Your Gift Zone isn’t static. It is constantly generating a living stream of impulses toward intimacy and authentic self-expression. It wants things. It reaches for life. It needs to connect — and it tells you how. In your Gift Zone you might feel a desire to listen to a piece of music or to go for a walk, to be alone or to reach out to someone. Your intimacy journey becomes an adventure when you act on the promptings of your Gift Zone. Doing so will change your love life from the inside out. It will begin a wave of unknotting and self-expression that will ripple into the ways you love and the way you live.

— Ken Page, Deeper Dating, p. 26

Enduring Joy

There are Christians whose lives seem like Lent without Easter. I realize of course that joy is not expressed the same way at all times in life, especially at moments of great difficulty. Joy adapts and changes, but it always endures, even as a flicker of light born of our personal certainty that, when everything is said and done, we are infinitely loved.

— Pope Francis, The Joy of the Gospel, p. 8-9

Don’t Squander Joy.

We can’t prepare for tragedy and loss. When we turn every opportunity to feel joy into a test drive for despair, we actually diminish our resilience. Yes, softening into joy is uncomfortable. Yes, it’s scary. Yes, it’s vulnerable. But every time we allow ourselves to lean into joy and give in to those moments, we build resilience and we cultivate hope. The joy becomes part of who we are, and when bad things happen — and they do happen — we are stronger.

— Brené Brown, Daring Greatly, p. 126

Be Grateful for What You Have.

When I asked people who had survived tragedy how we can cultivate and show more compassion for people who are suffering, the answer was always the same: Don’t shrink away from the joy of your child because I’ve lost mine. Don’t take what you have for granted — celebrate it. Don’t apologize for what you have. Be grateful for it and share your gratitude with others. Are your parents healthy? Be thrilled. Let them know how much they mean to you. When you honor what you have, you’re honoring what I’ve lost.

— Brené Brown, Daring Greatly, p. 125

Practicing Gratitude

Scarcity and fear drive foreboding joy. We’re afraid that the feeling of joy won’t last, or that there won’t be enough, or that the transition to disappointment (or whatever is in store for us next) will be difficult. We’ve learned that giving in to joy is, at best, setting ourselves up for disappointment and, at worst, inviting disaster. And we struggle with the worthiness issue. Do we deserve our joy, given our inadequacies and imperfections? What about the starving children and the war-ravaged world? Who are we to be joyful?

If the opposite of scarcity is enough, then practicing gratitude is how we acknowledge that there’s enough and that we’re enough. I use the word practicing because the research participants spoke of tangible gratitude practices, more than merely having an attitude of gratitude or feeling grateful. In fact, they gave specific examples of gratitude practices that included everything from keeping gratitude journals and gratitude jars to implementing family gratitude rituals.

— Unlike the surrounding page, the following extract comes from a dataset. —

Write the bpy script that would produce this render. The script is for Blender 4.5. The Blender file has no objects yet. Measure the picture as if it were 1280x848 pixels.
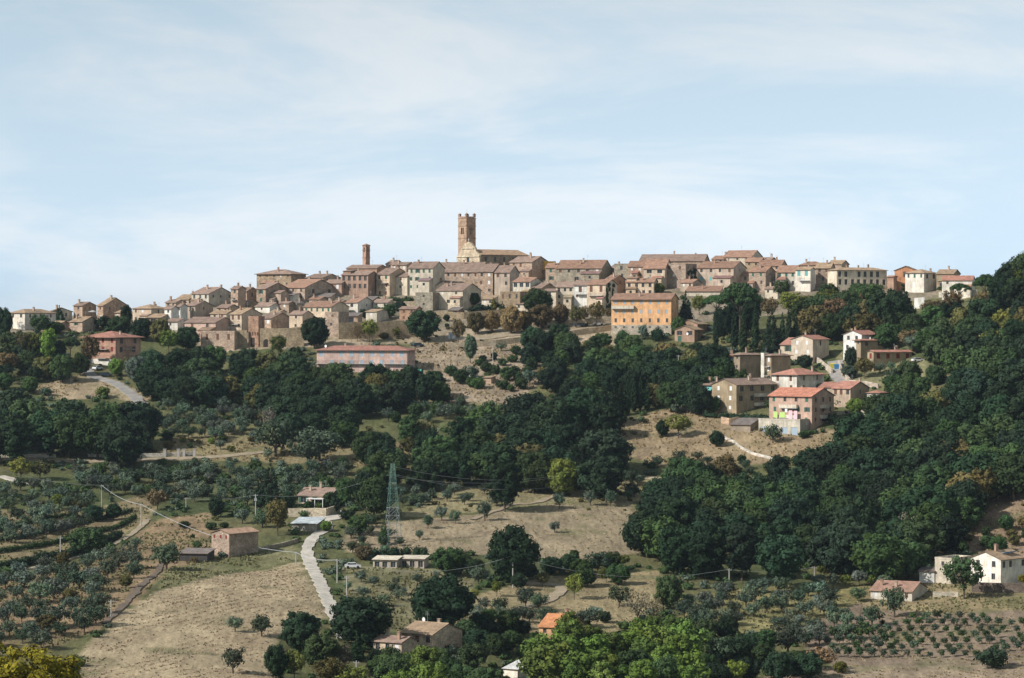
import bpy, math, random
import numpy as np
from mathutils import Vector, noise
R = math.radians
random.seed(7)
rng = np.random.default_rng(7)
scn = bpy.context.scene
COL = scn.collection

# ------------------------------------------------------------------ camera
F = 3600.0            # focal length in pixels of a 1280 wide picture
YH = 400.0            # image row of the horizon
cam_d = bpy.data.cameras.new("camera")
cam = bpy.data.objects.new("camera", cam_d)
COL.objects.link(cam)
cam.location = (0, 0, 0)
cam.rotation_euler = (R(90), 0, 0)
cam_d.sensor_width = 36
cam_d.lens = 36 * F / 1280
cam_d.shift_y = -(424 - YH) / 1280
cam_d.clip_start = 0.5
cam_d.clip_end = 30000
scn.camera = cam

# ------------------------------------------------------------------ sky, sun, exposure
SUN_EL, SUN_AZ = 36.0, 62.0     # azimuth measured from straight behind the camera towards the left
sv = Vector((-math.sin(R(SUN_AZ)) * math.cos(R(SUN_EL)), -math.cos(R(SUN_AZ)) * math.cos(R(SUN_EL)), math.sin(R(SUN_EL))))
world = bpy.data.worlds.new("World")
scn.world = world
world.use_nodes = True
wn, wl = world.node_tree.nodes, world.node_tree.links
wn.clear()
def N(nodes, t, **kw):
    n = nodes.new(t)
    for k, v in kw.items():
        setattr(n, k, v)
    return n
out = N(wn, 'ShaderNodeOutputWorld')
bg = N(wn, 'ShaderNodeBackground')
sky = N(wn, 'ShaderNodeTexSky', sky_type='NISHITA', sun_disc=False)
sky.sun_elevation = R(SUN_EL)
sky.sun_rotation = math.atan2(sv.x, sv.y)
sky.altitude = 400
sky.air_density = 1.0
sky.dust_density = 0.15
sky.ozone_density = 3.5
tc = N(wn, 'ShaderNodeTexCoord')
mp = N(wn, 'ShaderNodeMapping')
mp.inputs['Scale'].default_value = (5.0, 5.0, 17.0)
mp.inputs['Rotation'].default_value = (0, R(9), 0)
mp.inputs['Location'].default_value = (0.4, 0.0, 0.35)
nz = N(wn, 'ShaderNodeTexNoise')
nz.inputs['Scale'].default_value = 1.0
nz.inputs['Detail'].default_value = 7
nz.inputs['Roughness'].default_value = 0.62
nz.inputs['Distortion'].default_value = 0.5
cr = N(wn, 'ShaderNodeMapRange')
cr.interpolation_type = 'SMOOTHSTEP'
cr.inputs['From Min'].default_value = 0.40
cr.inputs['From Max'].default_value = 0.66
cr.inputs['To Max'].default_value = 1.0
mx = N(wn, 'ShaderNodeMix', data_type='RGBA')
veil = N(wn, 'ShaderNodeMix', data_type='RGBA', blend_type='MULTIPLY')
veil.inputs['Factor'].default_value = 1
veil.inputs['B'].default_value = (1.36, 1.16, 1.05, 1)
tint = N(wn, 'ShaderNodeMix', data_type='RGBA', blend_type='MULTIPLY')
tint.inputs['Factor'].default_value = 1
tint.inputs['B'].default_value = (0.80, 1.02, 1.20, 1)
wl.new(tc.outputs['Generated'], mp.inputs['Vector'])
wl.new(mp.outputs['Vector'], nz.inputs['Vector'])
wl.new(nz.outputs['Fac'], cr.inputs['Value'])
bw = N(wn, 'ShaderNodeRGBToBW'); dv = N(wn, 'ShaderNodeMath', operation='DIVIDE'); dv.inputs[1].default_value = 5.0
pw = N(wn, 'ShaderNodeMath', operation='POWER'); pw.inputs[1].default_value = 0.64
ml = N(wn, 'ShaderNodeMath', operation='MULTIPLY'); ml.inputs[1].default_value = 5.0
gc = N(wn, 'ShaderNodeCombineColor')
wl.new(sky.outputs['Color'], bw.inputs[0]); wl.new(bw.outputs[0], dv.inputs[0]); wl.new(dv.outputs[0], pw.inputs[0]); wl.new(pw.outputs[0], ml.inputs[0])
for k_ in ('Red', 'Green', 'Blue'): wl.new(ml.outputs[0], gc.inputs[k_])
wl.new(gc.outputs['Color'], tint.inputs['A'])
wl.new(tint.outputs['Result'], mx.inputs['A'])
wl.new(tint.outputs['Result'], veil.inputs['A'])
wl.new(veil.outputs['Result'], mx.inputs['B'])
wl.new(cr.outputs['Result'], mx.inputs['Factor'])
wl.new(mx.outputs['Result'], bg.inputs['Color'])
wl.new(bg.outputs['Background'], out.inputs['Surface'])
bg.inputs['Strength'].default_value = 0.136
sun_d = bpy.data.lights.new("sun", 'SUN')
sun_d.energy = 5.0
sun_d.angle = R(0.5)
sun_d.color = (1.0, 0.95, 0.89)
sun = bpy.data.objects.new("sun", sun_d)
sun.rotation_euler = sv.to_track_quat('Z', 'Y').to_euler()
sun.location = (-300, -100, 300)
COL.objects.link(sun)
scn.view_settings.view_transform = 'Standard'
scn.view_settings.look = 'None'
scn.view_settings.exposure = 0.0
scn.view_settings.gamma = 1.0
scn.cycles.use_denoising = True
scn.cycles.max_bounces = 5
scn.cycles.diffuse_bounces = 1
scn.cycles.glossy_bounces = 2
scn.cycles.transmission_bounces = 2
scn.cycles.volume_bounces = 0
scn.cycles.transparent_max_bounces = 4

# ------------------------------------------------------------------ materials
def mat_base(name, rough=0.85, spec=0.25):
    m = bpy.data.materials.new(name)
    m.use_nodes = True
    b = m.node_tree.nodes['Principled BSDF']
    b.inputs['Roughness'].default_value = rough
    b.inputs['Specular IOR Level'].default_value = spec
    return m, m.node_tree.nodes, m.node_tree.links, b
def flat_mat(name, c, rough=0.8, spec=0.25, metal=0):
    m, n, l, b = mat_base(name, rough, spec)
    b.inputs['Base Color'].default_value = (*c, 1)
    b.inputs['Metallic'].default_value = metal
    return m
def mixmul(n, l, a, b, f=1.0, mode='MULTIPLY'):
    x = N(n, 'ShaderNodeMix', data_type='RGBA', blend_type=mode)
    if isinstance(f, float): x.inputs['Factor'].default_value = f
    else: l.new(f, x.inputs['Factor'])
    for s, k in ((a, 'A'), (b, 'B')):
        if isinstance(s, tuple): x.inputs[k].default_value = (*s, 1)
        else: l.new(s, x.inputs[k])
    return x.outputs['Result']
def ramp(n, l, src, lo, hi, a=0.0, b=1.0):
    r = N(n, 'ShaderNodeMapRange')
    r.inputs['From Min'].default_value = a; r.inputs['From Max'].default_value = b
    r.inputs['To Min'].default_value = lo; r.inputs['To Max'].default_value = hi
    l.new(src, r.inputs['Value'])
    return r.outputs['Result']
def noise_tex(n, l, vec, scale, detail=4, rough=0.55):
    t = N(n, 'ShaderNodeTexNoise')
    t.inputs['Scale'].default_value = scale; t.inputs['Detail'].default_value = detail
    t.inputs['Roughness'].default_value = rough
    if vec is not None: l.new(vec, t.inputs['Vector'])
    return t.outputs['Fac']
def grey(n, l, f):
    c = N(n, 'ShaderNodeCombineColor')
    for k in ('Red', 'Green', 'Blue'): l.new(f, c.inputs[k])
    return c.outputs['Color']
def tinted_mat(name, kind, rough=0.9):
    """colour comes from the object's own colour; kind chooses mottling"""
    m, n, l, b = mat_base(name, rough, 0.2)
    oi = N(n, 'ShaderNodeObjectInfo')
    co = N(n, 'ShaderNodeTexCoord')
    g = N(n, 'ShaderNodeNewGeometry')
    P = g.outputs['Position']
    col = oi.outputs['Color']
    if kind == 'plaster':
        a = ramp(n, l, noise_tex(n, l, P, 0.35, 5, 0.6), 0.72, 1.22, 0.3, 0.7)
        c2 = ramp(n, l, noise_tex(n, l, P, 2.2, 4, 0.7), 0.86, 1.12, 0.3, 0.7)
        mpn = N(n, 'ShaderNodeMapping'); mpn.inputs['Scale'].default_value = (1.6, 1.6, 0.25)
        l.new(P, mpn.inputs['Vector'])
        st = ramp(n, l, noise_tex(n, l, mpn.outputs['Vector'], 1.0, 4, 0.6), 0.8, 1.12, 0.3, 0.65)
        col = mixmul(n, l, col, grey(n, l, a)); col = mixmul(n, l, col, grey(n, l, c2)); col = mixmul(n, l, col, grey(n, l, st))
        bs = noise_tex(n, l, P, 6, 4); bst = 0.15
    elif kind == 'stone':
        br = N(n, 'ShaderNodeTexBrick')
        sep = N(n, 'ShaderNodeSeparateXYZ'); l.new(co.outputs['Object'], sep.inputs[0])
        ad = N(n, 'ShaderNodeMath', operation='ADD'); l.new(sep.outputs['X'], ad.inputs[0]); l.new(sep.outputs['Y'], ad.inputs[1])
        cb = N(n, 'ShaderNodeCombineXYZ'); l.new(ad.outputs[0], cb.inputs['X']); l.new(sep.outputs['Z'], cb.inputs['Y'])
        l.new(cb.outputs[0], br.inputs['Vector'])
        br.inputs['Scale'].default_value = 1.0; br.inputs['Brick Width'].default_value = 0.55; br.inputs['Row Height'].default_value = 0.28
        br.inputs['Mortar Size'].default_value = 0.03
        br.inputs['Color1'].default_value = (0.72, 0.7, 0.68, 1); br.inputs['Color2'].default_value = (1.25, 1.2, 1.12, 1)
        br.inputs['Mortar'].default_value = (0.8, 0.78, 0.74, 1)
        col = mixmul(n, l, col, br.outputs['Color'])
        a = ramp(n, l, noise_tex(n, l, P, 0.5, 5, 0.65), 0.62, 1.35, 0.3, 0.7)
        c2 = ramp(n, l, noise_tex(n, l, P, 2.6, 3, 0.7), 0.75, 1.2, 0.3, 0.7)
        col = mixmul(n, l, col, grey(n, l, a)); col = mixmul(n, l, col, grey(n, l, c2))
        bs = noise_tex(n, l, P, 3.5, 4); bst = 0.5
    elif kind == 'tile':
        a = ramp(n, l, noise_tex(n, l, P, 0.6, 5, 0.7), 0.6, 1.36, 0.3, 0.7)
        c2 = ramp(n, l, noise_tex(n, l, P, 3.0, 4, 0.8), 0.68, 1.34, 0.3, 0.7)
        w = N(n, 'ShaderNodeTexWave', wave_type='BANDS', bands_direction='DIAGONAL')
        w.inputs['Scale'].default_value = 1.1; w.inputs['Distortion'].default_value = 2.0
        l.new(co.outputs['Object'], w.inputs['Vector'])
        col = mixmul(n, l, col, grey(n, l, a)); col = mixmul(n, l, col, grey(n, l, c2))
        lich = ramp(n, l, noise_tex(n, l, P, 1.3, 3, 0.6), 0.0, 0.3, 0.55, 0.7)
        col = mixmul(n, l, col, (0.30, 0.27, 0.22), lich, 'MIX')
        bs = noise_tex(n, l, P, 4.0, 3); bst = 0.6
    elif kind == 'straw':
        b.inputs['Specular IOR Level'].default_value = 0.05
        col = mixmul(n, l, col, grey(n, l, ramp(n, l, noise_tex(n, l, P, 0.3, 3, 0.6), 0.82, 1.2, 0.3, 0.7)))
        bs = None
    elif kind == 'leaf':
        b.inputs['Specular IOR Level'].default_value = 0.07
        a = ramp(n, l, oi.outputs['Random'], 0.62, 1.38)
        c2 = ramp(n, l, noise_tex(n, l, P, 0.55, 3, 0.6), 0.6, 1.45, 0.3, 0.7)
        c3 = ramp(n, l, noise_tex(n, l, P, 2.5, 2, 0.6), 0.65, 1.4, 0.3, 0.7)
        col = mixmul(n, l, col, grey(n, l, a)); col = mixmul(n, l, col, grey(n, l, c2)); col = mixmul(n, l, col, grey(n, l, c3))
        yl = ramp(n, l, noise_tex(n, l, P, 0.16, 2, 0.5), 0.0, 0.4, 0.52, 0.72)
        col = mixmul(n, l, col, (1.5, 1.15, 0.7), yl, 'MULTIPLY')
        bs = None
    l.new(col, b.inputs['Base Color'])
    if bs is not None:
        bp = N(n, 'ShaderNodeBump'); bp.inputs['Strength'].default_value = bst; bp.inputs['Distance'].default_value = 0.15
        l.new(bs, bp.inputs['Height']); l.new(bp.outputs[0], b.inputs['Normal'])
    return m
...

— Brené Brown, Daring Greatly, p. 124

The Antidote to Foreboding

Even those of us who have learned to “lean into” joy and embrace our experiences are not immune to the uncomfortable quake of vulnerability that often accompanies joyful moments. We’ve just learned how to use it as a reminder rather than a warning shot. What was the most surprising (and life changing) difference for me was the nature of that reminder: For those welcoming the experience, the shudder of vulnerability that accompanies joy is an invitation to practice gratitude, to acknowledge how truly grateful we are for the person, the beauty, the connection, or simply the moment before us.

Gratitude, therefore, emerged from the data as the antidote to foreboding joy. In fact, every participant who spoke about the ability to stay open to joy talked about the importance of practicing gratitude. This pattern of association was so thoroughly prevalent in the data that I made a commitment as a researcher not to talk about joy without talking about gratitude.